<b>DOGGED SUPPORT:</b> Yvonne Kwame and service dog Harley watched the supervisors’ discussion.
Paul Wellman

Discussion of problematic pooches got Dickensian Tuesday at the Board of Supervisors. “Over my life, I’ve seen the best of pets and the worst of pets,” said Supervisor Doreen Farr, who, along with the rest of her colleagues, voted to postpone making proposed changes to the county’s “dangerous dogs” ordinance. Currently, dogs deemed a threat are automatically euthanized, but Animal Services began tinkering this year with the finer points of the decision process.

County staff — with input from animal groups including members of DAWG, who showed up on Tuesday — had suggested creating the new classifications of “potentially dangerous” and “vicious,” the latter of which would only propose euthanasia, not mandate it. Dogs that fall under those categories could be required to be kept indoors or in a secure enclosure, possibly padlocked and with concrete floors, and ordered to wear reflective collars. In explaining their vote, the supervisors said they wanted the language to be made clearer and questioned the need for the changes now. (According to Public Health, the county has held four “dangerous dog” hearings this year, but figures for previous years weren’t available.) Mainly, the supervisors raised concerns about enforcement, given Animal Services’ current staffing levels and the increased costs the changes could incur.

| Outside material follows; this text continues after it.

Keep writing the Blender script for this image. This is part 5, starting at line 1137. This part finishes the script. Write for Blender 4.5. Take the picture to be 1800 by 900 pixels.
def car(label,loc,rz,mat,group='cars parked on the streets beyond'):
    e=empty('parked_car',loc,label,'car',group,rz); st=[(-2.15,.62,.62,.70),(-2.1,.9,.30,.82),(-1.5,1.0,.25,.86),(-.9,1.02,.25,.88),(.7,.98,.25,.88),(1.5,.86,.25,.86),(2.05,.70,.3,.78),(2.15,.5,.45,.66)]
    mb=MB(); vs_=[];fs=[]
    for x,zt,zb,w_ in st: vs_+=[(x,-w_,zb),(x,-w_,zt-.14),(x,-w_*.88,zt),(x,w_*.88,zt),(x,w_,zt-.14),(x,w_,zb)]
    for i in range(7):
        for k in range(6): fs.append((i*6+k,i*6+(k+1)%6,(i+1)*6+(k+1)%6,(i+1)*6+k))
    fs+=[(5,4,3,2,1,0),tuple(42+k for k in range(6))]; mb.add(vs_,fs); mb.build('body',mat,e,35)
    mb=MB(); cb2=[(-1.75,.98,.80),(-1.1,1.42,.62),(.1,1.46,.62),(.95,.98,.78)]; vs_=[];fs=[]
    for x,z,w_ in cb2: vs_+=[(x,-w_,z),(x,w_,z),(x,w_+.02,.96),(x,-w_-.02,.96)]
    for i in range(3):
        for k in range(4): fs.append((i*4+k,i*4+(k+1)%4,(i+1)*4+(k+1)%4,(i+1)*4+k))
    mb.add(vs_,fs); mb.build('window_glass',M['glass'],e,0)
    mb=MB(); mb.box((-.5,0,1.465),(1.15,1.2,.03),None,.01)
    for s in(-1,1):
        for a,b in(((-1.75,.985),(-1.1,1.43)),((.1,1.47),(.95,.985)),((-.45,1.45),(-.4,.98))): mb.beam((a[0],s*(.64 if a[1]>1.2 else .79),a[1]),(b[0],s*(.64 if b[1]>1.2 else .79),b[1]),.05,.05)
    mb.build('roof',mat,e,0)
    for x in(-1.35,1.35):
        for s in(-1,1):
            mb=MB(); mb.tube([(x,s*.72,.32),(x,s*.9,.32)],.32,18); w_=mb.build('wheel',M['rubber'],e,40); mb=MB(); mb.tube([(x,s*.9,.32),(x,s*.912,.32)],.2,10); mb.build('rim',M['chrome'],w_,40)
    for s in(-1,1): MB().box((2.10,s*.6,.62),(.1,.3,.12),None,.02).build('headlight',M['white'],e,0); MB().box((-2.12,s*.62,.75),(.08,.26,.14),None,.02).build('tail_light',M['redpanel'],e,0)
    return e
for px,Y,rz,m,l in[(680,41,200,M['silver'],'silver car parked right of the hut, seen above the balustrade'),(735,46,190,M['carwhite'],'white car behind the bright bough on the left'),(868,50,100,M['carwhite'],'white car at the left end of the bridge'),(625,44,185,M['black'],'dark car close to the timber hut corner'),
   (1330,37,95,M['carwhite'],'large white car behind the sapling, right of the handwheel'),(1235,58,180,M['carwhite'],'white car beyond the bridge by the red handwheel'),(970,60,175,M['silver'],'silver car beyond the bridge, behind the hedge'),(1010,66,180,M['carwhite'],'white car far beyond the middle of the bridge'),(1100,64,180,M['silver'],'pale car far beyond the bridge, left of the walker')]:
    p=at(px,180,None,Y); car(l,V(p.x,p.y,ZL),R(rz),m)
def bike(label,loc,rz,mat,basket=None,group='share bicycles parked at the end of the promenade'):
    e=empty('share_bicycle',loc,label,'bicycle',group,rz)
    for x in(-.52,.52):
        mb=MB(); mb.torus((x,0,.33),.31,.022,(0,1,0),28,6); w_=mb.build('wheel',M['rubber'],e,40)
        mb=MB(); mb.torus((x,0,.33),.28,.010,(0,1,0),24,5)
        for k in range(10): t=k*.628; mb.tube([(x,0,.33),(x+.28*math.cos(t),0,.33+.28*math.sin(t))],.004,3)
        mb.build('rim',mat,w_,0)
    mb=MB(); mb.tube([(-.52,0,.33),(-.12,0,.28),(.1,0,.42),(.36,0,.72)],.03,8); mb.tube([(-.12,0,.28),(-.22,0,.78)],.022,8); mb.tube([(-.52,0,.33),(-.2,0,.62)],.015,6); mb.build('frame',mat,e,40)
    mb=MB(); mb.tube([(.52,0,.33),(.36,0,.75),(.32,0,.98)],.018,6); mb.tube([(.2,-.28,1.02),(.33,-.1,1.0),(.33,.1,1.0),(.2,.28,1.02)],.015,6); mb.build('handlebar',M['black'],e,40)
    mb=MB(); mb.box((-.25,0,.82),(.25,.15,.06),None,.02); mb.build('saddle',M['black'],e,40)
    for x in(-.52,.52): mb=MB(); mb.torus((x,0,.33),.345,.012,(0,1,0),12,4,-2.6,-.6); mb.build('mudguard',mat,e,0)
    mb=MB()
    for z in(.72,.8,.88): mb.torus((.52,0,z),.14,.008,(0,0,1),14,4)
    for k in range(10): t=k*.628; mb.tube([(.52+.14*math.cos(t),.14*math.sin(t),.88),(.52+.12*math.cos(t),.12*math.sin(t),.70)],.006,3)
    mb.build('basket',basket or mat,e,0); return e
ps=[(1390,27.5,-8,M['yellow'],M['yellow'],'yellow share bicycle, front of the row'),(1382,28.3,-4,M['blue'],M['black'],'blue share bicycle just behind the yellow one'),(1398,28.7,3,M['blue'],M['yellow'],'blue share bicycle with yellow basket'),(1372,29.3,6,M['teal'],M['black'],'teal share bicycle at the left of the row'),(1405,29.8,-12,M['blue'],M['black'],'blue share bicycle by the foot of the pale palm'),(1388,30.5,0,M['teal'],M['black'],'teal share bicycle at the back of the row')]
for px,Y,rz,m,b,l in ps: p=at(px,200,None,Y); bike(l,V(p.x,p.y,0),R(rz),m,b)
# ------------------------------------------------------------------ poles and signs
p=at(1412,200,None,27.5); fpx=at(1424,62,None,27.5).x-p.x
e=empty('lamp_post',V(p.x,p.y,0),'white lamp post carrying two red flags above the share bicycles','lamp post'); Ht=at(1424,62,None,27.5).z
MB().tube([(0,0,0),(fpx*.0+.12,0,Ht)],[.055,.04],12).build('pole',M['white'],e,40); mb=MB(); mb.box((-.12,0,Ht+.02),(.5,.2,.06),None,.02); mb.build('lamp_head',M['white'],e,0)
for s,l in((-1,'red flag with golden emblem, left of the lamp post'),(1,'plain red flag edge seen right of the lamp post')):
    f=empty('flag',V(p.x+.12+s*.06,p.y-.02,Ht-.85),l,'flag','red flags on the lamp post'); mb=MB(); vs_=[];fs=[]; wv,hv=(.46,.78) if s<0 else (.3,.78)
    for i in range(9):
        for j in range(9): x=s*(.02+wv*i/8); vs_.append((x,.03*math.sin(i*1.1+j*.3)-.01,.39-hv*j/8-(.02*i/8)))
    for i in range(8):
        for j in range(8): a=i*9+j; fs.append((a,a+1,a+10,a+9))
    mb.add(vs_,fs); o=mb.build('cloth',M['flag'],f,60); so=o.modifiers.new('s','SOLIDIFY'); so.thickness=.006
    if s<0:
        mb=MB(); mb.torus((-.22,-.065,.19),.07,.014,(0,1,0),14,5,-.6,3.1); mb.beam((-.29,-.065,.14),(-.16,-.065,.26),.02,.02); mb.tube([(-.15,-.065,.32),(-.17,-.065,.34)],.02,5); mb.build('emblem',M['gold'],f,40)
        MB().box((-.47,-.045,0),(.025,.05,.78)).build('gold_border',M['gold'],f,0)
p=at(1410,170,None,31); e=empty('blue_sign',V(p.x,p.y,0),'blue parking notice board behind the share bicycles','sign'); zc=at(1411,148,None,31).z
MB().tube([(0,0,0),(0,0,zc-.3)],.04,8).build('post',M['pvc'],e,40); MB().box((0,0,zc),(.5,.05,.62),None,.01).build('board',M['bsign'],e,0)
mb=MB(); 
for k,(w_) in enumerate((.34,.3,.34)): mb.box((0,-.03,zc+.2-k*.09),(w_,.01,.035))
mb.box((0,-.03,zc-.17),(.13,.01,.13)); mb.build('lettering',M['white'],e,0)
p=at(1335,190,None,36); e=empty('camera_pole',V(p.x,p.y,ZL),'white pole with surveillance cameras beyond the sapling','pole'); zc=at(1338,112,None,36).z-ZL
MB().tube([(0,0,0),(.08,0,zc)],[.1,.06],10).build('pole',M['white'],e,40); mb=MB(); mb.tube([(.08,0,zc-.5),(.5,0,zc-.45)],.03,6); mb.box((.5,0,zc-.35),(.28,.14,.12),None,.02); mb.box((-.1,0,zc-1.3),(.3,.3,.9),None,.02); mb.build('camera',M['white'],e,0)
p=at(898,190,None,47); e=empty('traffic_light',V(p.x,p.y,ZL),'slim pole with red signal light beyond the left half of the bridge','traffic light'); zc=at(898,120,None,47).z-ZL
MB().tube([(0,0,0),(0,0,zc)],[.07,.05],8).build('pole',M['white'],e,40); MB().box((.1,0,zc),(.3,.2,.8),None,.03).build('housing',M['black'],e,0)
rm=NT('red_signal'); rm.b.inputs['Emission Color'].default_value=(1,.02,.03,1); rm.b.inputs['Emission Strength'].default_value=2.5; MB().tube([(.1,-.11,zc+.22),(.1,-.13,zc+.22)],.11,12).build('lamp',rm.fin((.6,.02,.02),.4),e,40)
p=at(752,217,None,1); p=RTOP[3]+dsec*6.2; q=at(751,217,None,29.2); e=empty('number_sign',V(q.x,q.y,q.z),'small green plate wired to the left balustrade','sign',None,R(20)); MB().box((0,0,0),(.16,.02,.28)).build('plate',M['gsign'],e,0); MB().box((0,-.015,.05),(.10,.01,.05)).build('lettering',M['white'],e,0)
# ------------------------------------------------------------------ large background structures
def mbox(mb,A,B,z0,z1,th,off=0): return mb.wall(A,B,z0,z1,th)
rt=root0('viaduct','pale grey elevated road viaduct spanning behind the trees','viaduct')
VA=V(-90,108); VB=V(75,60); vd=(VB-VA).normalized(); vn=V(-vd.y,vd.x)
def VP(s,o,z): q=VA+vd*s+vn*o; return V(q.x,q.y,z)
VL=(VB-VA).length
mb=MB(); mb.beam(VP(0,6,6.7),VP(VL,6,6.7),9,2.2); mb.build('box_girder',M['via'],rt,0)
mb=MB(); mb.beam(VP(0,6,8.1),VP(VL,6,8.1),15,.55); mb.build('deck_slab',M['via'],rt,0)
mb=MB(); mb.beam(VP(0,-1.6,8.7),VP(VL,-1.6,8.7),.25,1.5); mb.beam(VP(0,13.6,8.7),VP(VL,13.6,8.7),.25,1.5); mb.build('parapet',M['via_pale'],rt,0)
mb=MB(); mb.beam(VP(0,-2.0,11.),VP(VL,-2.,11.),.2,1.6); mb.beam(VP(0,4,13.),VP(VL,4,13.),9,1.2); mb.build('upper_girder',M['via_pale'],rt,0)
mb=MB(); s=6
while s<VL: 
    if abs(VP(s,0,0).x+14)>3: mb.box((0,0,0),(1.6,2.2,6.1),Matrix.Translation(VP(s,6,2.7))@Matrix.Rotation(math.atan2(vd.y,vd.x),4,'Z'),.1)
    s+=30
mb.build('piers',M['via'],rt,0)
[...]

Supervisor Peter Adam, saying enforcement would make for a “regulatory morass,” addressed the DAWG activists in the room, who pointed to the cases of Duke and Daisy — dogs who killed three cats and are now awaiting word from a judge, expected later this month, over whether they will be euthanized or allowed to be re-homed in Montana. “These particular dogs here didn’t have a lapse of judgment,” Adam said. “These things are like ticking time bombs.” Jennie Reinish, a member of DAWG’s board of directors who got emotional in advocating for the changes (and that those changes apply retroactively to Duke and Daisy), called Tuesday’s vote “an outcome that nobody, even in our worst nightmares, thought would happen.”